Syrians want to know: 'Are you okay after Superstorm Sandy?'

With the sound of mortars in the background, Syrians in Aleppo express concern for our American correspondent and his storm-battered homeland.

Manu Brabo/AP
Syrian women work on their field in the village of Tarafat, Syria in October. Many Syrians have expressed concern for Americans hit by hurricane Sandy.

I had just sat down to interview a commander of the Free Syrian Army in Aleppo and we were exchanging the normal pre-meeting pleasantries as some distant gunfire cracked in the background. After 20 months of conflict here, most artillery and gunfire goes unnoticed unless people are close enough to be directly affected.

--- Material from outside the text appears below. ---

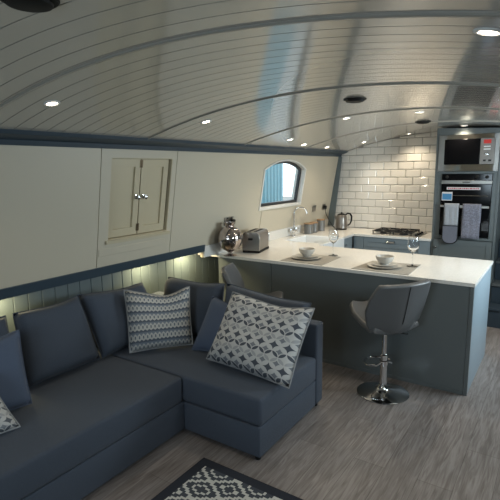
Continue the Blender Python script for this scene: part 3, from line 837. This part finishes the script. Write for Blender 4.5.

With this as the backdrop for our interview, I was taken off guard when he asked if my friends and family were all right after Superstorm Sandy.

As a Californian living abroad, I was aware of Sandy. I had seen a few pictures of the aftermath, but I hadn’t even followed the Sandy news close enough to know that it had been classified as a “superstorm,” as a opposed to a hurricane. Yet here was a man whose nation is being torn apart by a violent civil war that had claimed the lives of several friends and tens of thousands of Syrians, and he’d been following Sandy news.

I initially thought the comment was a one off, a lone hurricane watcher, perhaps he was a Syrian with an interest in meteorology. Yet it has happened again and again and everyone who asks knows that it was a superstorm, not a hurricane.

Working in the midst of a war like Syria, it’s easy to assume that for those involved the conflict, the situation is their entire life and there is little time for details, like a destructive storm thousands of miles away.But Superstorm Sandy is just one of the odd questions about America you might encounter in Syria as people try to take a mental break from the war.

One night, I found myself with a group of FSA fighters watching Jumanji on an Arabic movie station that gives Arabic subtitles. We got into a debate about whether the child actress in the film was a young Drew Barrymore or someone else. (It was a teenage Kirsten Dunst.)

A few days later, I sparked a heated discussion when I jokingly asked a Syrian activist wearing a glove on only one hand if it was a tribute to Michael Jackson. The person wearing the glove argued that while Michael’s music was impossible not to enjoy, it had been tainted by the scandals surrounding his personal life. His friend argued that art is not defined by the artist and Michael Jackson remains hands down one of the best singers ever, regardless of what happened off stage.

In all the conflicts I have ever covered, I find myself in these conversations. Everyone tries to hold on to a normal world of news and pop culture to take them beyond their current hardships.